NPP going to court the best “civil alternative”, says Former Minister of Justice

A former Minister of Justice and Attorney General has pointed out that the New Patriotic Party’s challenge of the 2012 Presidential Elections in court is the best “civil alternative”.

Lawyer Nii Ayikoi Otoo, who failed in an attempt to return to Parliament in the just-ended elections, said the action of the NPP is better than taking to the streets and causing mayhem.

“The Constitution provides that we can challenge the validity of election results,” he said on TV 3’s late night news broadcast programme, [email protected]

Speaking to host Bright Nana Amfoh on Wednesday, Nii Ayikoi Otoo justified his party’s pursuit of the ‘Stolen Verdict II’ in court by stating that it is a reason why such “provision was put in the constitution.”

He accused the ruling National Democratic Congress (NDC) for deliberately frustrating voters by way of keeping electoral materials long before voting while officers arrived at some polling centers late.

“They were deliberately keeping the people, frustrating them so that they could go home,” he complained, noting that some of the officers got to the centers at 1:00pm on voting day.
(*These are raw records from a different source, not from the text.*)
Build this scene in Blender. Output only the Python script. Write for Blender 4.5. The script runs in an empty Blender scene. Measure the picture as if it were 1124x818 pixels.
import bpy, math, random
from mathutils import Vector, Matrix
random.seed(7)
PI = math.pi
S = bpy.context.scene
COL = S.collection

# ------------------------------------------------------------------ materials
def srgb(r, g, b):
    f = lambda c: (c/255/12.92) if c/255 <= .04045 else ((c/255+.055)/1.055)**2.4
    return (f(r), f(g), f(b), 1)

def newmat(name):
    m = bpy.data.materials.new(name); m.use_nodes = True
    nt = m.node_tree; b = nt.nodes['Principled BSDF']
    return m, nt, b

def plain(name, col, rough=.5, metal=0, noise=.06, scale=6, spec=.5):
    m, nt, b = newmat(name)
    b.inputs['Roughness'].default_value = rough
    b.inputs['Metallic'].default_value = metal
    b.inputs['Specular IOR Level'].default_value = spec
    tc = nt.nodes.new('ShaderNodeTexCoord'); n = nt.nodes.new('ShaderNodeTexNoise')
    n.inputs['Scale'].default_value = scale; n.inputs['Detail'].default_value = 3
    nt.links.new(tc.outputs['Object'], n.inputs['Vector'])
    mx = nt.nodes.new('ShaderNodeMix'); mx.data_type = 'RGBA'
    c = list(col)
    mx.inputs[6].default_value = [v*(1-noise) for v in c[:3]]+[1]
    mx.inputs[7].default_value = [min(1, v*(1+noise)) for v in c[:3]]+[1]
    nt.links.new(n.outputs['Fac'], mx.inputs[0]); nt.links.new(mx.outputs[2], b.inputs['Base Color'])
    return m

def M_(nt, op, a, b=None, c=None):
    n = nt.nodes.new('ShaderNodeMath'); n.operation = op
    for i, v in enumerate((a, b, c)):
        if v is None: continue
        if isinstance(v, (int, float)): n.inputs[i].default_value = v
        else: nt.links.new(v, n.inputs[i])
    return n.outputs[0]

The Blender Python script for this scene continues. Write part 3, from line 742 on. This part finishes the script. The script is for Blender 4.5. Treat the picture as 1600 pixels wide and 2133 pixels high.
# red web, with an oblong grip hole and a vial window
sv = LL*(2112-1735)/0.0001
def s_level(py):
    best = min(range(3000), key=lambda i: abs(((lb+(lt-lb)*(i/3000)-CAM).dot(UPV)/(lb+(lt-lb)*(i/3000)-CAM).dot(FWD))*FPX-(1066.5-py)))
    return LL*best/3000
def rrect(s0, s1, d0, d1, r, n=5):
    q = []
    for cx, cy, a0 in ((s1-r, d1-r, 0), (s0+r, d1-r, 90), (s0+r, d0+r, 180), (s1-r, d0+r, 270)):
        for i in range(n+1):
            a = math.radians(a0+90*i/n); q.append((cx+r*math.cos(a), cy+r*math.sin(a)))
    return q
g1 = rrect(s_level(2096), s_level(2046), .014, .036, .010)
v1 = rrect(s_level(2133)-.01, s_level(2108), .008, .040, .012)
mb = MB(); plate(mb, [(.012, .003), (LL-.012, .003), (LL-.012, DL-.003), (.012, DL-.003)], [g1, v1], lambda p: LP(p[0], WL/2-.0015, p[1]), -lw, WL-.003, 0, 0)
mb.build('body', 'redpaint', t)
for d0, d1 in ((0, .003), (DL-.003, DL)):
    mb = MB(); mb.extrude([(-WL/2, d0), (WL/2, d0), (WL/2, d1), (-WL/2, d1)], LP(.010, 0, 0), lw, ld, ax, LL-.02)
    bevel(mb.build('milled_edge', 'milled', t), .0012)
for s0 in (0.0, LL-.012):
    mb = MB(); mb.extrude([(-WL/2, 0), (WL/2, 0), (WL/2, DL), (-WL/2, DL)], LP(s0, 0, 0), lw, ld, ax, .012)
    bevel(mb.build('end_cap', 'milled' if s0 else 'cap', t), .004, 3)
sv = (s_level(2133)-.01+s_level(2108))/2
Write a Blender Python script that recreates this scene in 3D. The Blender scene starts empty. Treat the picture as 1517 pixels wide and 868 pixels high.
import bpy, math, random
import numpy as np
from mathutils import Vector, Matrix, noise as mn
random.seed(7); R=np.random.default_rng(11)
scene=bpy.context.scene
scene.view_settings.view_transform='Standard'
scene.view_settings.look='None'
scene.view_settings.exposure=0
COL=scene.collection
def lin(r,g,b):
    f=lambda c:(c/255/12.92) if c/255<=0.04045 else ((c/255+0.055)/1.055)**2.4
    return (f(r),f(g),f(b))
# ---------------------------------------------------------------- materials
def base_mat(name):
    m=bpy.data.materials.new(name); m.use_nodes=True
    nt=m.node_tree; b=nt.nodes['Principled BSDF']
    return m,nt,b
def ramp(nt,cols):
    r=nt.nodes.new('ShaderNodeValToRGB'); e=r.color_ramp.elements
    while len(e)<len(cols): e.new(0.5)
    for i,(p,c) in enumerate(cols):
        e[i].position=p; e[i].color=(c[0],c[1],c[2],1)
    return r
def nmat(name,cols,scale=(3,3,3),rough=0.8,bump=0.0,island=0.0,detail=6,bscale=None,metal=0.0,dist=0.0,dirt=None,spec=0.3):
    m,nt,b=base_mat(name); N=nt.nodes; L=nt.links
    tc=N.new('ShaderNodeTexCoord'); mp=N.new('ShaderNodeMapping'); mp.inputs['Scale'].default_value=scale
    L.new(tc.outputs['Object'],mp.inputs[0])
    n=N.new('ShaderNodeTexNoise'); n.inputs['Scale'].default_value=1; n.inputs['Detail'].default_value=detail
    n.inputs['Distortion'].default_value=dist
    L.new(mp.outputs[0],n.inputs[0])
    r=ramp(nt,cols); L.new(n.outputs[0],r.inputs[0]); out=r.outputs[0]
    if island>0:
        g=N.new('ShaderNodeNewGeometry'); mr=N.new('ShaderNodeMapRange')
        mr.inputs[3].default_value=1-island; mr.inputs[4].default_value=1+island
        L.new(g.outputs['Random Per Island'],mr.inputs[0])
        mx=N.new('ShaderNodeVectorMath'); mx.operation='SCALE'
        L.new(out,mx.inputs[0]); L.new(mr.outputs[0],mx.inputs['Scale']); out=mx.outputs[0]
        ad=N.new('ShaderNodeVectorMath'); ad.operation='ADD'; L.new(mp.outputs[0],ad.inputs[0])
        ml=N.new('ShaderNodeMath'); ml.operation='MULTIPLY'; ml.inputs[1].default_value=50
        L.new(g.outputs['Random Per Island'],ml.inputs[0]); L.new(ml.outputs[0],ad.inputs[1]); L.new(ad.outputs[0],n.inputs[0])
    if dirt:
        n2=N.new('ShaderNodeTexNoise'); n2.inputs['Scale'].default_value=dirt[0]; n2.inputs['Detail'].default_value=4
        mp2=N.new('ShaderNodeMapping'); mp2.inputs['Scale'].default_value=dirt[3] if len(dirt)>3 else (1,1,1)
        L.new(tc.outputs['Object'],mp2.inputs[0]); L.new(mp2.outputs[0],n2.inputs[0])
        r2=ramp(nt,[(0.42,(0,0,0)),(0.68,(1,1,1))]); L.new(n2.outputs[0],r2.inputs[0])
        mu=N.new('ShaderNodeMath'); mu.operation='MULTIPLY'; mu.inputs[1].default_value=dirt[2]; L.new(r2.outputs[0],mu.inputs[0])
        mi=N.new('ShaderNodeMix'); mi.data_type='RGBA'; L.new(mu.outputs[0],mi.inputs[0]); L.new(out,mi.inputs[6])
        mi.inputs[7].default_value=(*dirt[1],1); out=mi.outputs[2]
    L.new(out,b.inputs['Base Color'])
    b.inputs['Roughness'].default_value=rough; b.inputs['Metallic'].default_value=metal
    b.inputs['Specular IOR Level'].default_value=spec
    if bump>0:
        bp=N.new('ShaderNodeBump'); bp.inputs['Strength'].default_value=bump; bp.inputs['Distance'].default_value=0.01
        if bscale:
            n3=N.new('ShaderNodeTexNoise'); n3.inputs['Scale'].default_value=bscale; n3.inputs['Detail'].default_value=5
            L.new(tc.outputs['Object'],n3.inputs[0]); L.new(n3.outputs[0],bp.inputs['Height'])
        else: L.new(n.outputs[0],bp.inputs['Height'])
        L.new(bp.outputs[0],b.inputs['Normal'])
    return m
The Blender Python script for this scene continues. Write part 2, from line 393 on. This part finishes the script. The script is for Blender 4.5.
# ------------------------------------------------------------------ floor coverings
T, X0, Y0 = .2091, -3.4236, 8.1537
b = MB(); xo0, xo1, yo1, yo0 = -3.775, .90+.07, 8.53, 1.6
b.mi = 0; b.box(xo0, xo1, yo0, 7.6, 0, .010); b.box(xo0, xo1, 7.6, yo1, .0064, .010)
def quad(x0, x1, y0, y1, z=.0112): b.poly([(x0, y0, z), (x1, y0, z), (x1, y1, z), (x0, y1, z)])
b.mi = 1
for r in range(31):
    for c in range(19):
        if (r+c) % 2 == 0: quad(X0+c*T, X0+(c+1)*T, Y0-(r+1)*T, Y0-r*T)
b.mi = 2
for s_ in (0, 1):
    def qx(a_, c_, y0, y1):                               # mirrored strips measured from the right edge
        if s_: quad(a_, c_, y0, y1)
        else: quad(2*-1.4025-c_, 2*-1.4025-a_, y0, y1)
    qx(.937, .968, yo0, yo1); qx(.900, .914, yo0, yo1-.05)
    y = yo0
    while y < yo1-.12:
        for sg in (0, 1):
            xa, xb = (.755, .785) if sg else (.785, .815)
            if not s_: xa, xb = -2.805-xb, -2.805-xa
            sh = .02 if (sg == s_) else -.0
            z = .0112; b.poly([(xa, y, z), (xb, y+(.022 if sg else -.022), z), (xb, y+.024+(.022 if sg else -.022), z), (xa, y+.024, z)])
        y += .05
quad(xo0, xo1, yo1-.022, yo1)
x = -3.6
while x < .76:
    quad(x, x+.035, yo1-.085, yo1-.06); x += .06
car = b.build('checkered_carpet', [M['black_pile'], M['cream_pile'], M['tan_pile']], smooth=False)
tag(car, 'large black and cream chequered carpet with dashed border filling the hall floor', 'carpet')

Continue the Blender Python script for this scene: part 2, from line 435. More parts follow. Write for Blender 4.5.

He explained that many defeated parliamentary candidates are waiting “for the gazette” from the NPP to also file a suit against the results at the constituency level.

He told Bright Nana Amfoh that there will be several writs from defeated parliamentary aspirants against results.

Contributing to the programme via phone, Ernest Kofi Abotsi, a lecturer at the Ghana Institute of Management and Public Administration (GIMPA) argued that NPP as a party cannot file a suit against the results of the elections as the constitution only mandates a “citizen of Ghana” to do that.

On the question of the case travelling beyond January 7, 2013 by which time the President and Vice President would have been sworn in, Mr Abotsi revealed that the court works in two ways – administratively and happenings in court – and that the former phase may delay the process to drag it beyond the swearing-in date.

While agreeing with Mr Abotsi on the “citizen of Ghana” filing the writ, Mr Otoo, reading Article 64 of the Constitution, stated that the law mandates the court to offer “a day-to-day hearing” to persons challenging election results.

“The most beautiful aspect of all is that hearing is also on weekends,” he added.